Los Angeles

Richard Sedivy

Irit Krygier Gallery

Like many of the New Image painters of the ’70s, Chicago-born Richard Sedivy emerged from the reductive exercises of Minimalism. His early work consisted of series of broken masonite that explored fundamental Minimalist issues such as sequential format and frontality. Since then, Sedivy has branched out into more image-oriented issues, in particular the ideology of the language of representation and the role of sign and symbol in pictorial composition.

His current paintings depict common objects and architectural form (pillars, post-and-lintel supports) against lush, almost romantic “landscapes” in dark red and umber Sedivy’s subjects take the form of visual icons, so that simple architectural language becomes a metaphor for something else, whether a childhood memory, a dream, or a cultural reference point. Objects are still arranged sequentially, either in the form of a specific historical continuum, or as random, nonhierarchical signifiers.

A typical example is Kutná Hora, 1984, named after the Czechoslovakian city in which Sedivy’s grandfather was raised. Seven columns, each representing a discrete architectural period (fragments, perhaps, from the community’s history) are aligned against a dark-brown and rust background. The columns have been varnished to offset them from the predominantly mat ground, allowing them to float as self-reflexive signs. More interesting, however, is Sedivy’s application of the sequence to issues of repetition and difference. Each column shares the same architectural function (it is a vertical support), yet it also alludes to the development of human thought, ranging from paganism and Greco-Roman classicism to the Christian and Modernist epochs. Inanimate objects become imbued with a specific ideological rhetoric, where overtones of sentimentality and historicity act as emotional catalysts for a subjective “reading in” by the viewer.

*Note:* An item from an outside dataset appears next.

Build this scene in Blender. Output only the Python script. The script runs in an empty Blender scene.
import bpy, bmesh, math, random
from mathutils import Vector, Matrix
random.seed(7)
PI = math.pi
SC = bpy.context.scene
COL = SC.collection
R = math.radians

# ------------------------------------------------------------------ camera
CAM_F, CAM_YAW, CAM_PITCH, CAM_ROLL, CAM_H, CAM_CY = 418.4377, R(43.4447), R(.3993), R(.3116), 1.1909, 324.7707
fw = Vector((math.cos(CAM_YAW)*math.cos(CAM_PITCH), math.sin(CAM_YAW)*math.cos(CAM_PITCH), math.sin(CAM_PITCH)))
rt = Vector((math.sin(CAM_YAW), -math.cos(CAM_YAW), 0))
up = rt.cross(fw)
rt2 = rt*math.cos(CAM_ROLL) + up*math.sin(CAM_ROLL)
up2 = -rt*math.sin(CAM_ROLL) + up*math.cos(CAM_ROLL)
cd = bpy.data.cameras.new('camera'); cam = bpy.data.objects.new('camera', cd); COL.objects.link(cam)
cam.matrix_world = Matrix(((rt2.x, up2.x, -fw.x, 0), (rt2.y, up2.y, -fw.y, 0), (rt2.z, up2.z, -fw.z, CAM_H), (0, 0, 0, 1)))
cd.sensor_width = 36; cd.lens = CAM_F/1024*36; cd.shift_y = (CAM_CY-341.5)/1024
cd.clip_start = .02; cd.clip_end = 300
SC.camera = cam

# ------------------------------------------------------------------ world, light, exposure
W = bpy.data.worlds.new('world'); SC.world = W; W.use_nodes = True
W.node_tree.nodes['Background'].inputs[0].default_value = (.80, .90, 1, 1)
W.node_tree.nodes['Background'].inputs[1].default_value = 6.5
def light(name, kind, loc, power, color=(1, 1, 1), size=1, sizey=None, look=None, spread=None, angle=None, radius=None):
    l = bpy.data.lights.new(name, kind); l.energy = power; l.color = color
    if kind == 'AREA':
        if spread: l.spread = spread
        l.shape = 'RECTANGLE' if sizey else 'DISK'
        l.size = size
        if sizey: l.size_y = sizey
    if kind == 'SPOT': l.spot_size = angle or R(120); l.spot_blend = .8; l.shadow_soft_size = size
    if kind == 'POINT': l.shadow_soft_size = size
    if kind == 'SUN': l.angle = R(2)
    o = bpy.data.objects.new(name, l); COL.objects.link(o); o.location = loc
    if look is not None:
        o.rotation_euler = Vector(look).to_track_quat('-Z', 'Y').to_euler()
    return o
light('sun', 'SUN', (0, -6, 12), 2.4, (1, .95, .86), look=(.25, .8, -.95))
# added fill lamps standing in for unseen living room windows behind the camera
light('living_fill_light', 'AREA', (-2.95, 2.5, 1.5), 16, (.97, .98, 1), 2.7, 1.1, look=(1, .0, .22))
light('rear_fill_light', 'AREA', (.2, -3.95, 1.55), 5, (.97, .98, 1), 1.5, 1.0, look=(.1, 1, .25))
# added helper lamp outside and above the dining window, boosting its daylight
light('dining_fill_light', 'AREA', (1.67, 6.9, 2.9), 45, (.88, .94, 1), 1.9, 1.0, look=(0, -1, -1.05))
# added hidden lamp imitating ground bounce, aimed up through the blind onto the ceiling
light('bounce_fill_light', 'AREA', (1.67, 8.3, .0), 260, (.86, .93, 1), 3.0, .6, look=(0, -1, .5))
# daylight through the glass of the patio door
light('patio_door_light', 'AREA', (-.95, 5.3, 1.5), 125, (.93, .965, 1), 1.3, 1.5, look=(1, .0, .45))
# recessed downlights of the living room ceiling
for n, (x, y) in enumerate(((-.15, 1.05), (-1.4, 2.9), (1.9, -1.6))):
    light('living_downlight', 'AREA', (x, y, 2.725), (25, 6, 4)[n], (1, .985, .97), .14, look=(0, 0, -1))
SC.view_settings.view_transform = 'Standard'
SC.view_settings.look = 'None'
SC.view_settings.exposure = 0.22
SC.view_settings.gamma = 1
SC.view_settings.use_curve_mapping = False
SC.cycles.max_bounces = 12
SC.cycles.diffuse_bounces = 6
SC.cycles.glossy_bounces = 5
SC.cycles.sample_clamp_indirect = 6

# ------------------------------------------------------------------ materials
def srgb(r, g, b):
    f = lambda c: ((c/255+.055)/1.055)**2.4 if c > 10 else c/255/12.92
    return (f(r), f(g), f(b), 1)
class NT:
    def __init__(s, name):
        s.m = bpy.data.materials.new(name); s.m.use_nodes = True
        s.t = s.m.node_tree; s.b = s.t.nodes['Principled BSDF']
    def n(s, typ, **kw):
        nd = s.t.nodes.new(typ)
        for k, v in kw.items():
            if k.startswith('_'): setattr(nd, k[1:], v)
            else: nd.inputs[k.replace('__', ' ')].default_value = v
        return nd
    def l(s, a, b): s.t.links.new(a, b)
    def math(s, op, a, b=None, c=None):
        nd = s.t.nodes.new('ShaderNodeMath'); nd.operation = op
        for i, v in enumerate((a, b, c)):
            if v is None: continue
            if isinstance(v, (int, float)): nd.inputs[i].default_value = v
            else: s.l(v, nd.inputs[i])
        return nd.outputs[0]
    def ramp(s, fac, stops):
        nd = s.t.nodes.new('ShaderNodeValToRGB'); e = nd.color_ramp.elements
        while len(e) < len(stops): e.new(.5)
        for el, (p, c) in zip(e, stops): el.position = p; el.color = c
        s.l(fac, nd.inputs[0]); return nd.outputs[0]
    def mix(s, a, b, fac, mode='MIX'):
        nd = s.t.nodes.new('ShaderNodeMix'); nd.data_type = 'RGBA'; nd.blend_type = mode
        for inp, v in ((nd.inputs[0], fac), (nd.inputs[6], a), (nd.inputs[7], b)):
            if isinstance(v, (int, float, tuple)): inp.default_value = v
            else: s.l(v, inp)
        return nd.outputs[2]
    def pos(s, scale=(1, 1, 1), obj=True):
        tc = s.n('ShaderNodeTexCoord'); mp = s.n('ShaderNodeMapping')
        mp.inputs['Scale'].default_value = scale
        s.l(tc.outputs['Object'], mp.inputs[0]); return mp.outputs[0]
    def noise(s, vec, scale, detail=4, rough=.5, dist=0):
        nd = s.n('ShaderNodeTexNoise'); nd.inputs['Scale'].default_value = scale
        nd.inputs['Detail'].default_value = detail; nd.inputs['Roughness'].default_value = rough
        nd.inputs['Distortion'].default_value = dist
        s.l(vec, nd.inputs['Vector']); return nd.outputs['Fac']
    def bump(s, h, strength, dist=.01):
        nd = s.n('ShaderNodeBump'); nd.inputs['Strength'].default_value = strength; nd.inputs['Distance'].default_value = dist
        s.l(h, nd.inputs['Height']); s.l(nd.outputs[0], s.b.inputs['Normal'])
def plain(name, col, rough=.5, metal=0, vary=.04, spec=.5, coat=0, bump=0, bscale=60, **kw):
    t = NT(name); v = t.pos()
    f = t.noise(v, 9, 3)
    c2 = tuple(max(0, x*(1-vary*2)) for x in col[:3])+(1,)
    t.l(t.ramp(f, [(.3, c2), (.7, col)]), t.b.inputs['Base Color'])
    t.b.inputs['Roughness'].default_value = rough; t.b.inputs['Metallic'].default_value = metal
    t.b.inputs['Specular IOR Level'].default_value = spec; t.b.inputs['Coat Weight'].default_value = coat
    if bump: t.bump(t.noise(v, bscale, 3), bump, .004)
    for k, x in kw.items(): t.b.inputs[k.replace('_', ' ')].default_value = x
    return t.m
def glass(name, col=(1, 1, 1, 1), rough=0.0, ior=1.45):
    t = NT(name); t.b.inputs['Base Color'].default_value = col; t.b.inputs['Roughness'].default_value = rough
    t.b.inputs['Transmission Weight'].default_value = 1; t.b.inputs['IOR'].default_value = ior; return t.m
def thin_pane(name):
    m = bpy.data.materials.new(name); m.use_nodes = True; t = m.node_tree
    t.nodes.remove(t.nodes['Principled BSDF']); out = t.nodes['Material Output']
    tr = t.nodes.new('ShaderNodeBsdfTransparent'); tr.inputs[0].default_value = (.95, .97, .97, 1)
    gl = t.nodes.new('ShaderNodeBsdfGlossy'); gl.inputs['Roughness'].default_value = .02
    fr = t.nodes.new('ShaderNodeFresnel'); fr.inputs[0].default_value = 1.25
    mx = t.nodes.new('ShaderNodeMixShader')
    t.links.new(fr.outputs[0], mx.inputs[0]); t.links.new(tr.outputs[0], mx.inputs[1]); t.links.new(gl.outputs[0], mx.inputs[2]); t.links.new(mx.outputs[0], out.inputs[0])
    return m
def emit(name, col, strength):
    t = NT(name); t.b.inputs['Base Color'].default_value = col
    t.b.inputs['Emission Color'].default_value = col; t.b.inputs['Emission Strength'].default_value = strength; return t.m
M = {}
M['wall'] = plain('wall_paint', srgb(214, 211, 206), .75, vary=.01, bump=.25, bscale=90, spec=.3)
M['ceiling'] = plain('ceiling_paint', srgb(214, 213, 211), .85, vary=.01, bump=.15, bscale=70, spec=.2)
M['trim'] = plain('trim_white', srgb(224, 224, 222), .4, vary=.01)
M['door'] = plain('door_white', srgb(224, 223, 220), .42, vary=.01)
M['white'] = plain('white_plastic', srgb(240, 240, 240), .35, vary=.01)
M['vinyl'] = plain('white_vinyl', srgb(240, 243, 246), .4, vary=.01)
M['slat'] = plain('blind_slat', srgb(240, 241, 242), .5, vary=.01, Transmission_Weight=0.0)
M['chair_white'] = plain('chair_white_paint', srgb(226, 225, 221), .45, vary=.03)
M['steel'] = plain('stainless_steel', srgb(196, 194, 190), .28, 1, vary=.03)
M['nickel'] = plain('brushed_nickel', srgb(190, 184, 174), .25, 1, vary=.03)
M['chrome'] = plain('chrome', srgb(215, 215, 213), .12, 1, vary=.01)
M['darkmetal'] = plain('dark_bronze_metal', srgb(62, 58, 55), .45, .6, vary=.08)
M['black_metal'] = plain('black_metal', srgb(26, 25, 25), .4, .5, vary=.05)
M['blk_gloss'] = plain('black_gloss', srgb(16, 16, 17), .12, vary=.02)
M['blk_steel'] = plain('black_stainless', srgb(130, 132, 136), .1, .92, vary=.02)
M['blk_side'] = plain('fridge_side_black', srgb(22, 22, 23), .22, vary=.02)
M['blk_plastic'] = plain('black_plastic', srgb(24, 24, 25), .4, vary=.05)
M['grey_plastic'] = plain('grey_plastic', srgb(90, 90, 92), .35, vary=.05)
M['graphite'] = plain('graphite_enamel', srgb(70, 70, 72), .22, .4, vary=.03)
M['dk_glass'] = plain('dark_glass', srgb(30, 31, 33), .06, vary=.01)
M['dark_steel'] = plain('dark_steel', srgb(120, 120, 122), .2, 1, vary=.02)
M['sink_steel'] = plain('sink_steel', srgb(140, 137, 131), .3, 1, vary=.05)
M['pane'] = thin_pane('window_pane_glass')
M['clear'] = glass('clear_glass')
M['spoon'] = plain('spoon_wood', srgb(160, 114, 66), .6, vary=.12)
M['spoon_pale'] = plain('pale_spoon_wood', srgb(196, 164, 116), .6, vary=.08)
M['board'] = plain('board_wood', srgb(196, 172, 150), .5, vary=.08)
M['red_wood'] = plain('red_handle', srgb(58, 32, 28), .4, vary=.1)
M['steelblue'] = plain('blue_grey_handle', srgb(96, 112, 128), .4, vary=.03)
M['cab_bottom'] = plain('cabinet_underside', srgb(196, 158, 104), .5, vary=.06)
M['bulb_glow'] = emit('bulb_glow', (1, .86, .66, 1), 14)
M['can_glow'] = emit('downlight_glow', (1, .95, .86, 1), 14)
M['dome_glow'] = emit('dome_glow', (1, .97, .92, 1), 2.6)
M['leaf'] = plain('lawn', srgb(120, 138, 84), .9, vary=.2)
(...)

Sedivy underlines such rhetoric through process and plus-minus composition, all the better to deconstruct it. In The Grand Faux Pas, 1985, he uses a simple wall-in-a-landscape motif to simultaneously explore history and his medium via overt signification. The canvas is divided horizontally by a long wall, which in turn is disrupted by four doorways, each representing a specific historical period. The use of doors and arches is significant insofar as they suggest thresholds onto new terrain, encouraging us to look beyond the mere surface symbology of the canvas. Each stretch of wall between the doorways is delineated in a different material and, by extension, painted in a different way Collaged strips of canvas and newspaper allude to decay; whitewashed bricks to the covering-up and remaking of history by succeeding generations; the pentimenti of picket fencing, to a long-lost innocence.

These are all subjective, often emotional responses to mere arrangements of forms in space. Sedivy self-consciously breaks down his canvases in much the same way a critic dissects a painting, film, or book. He points out our need to categorize, to order, and to interpret. That he achieves this with such bravura style and painterly resonance is a bonus, for Sedivy is one of those rare painters who exploits the mystification of his medium while giving away its secrets at the same time.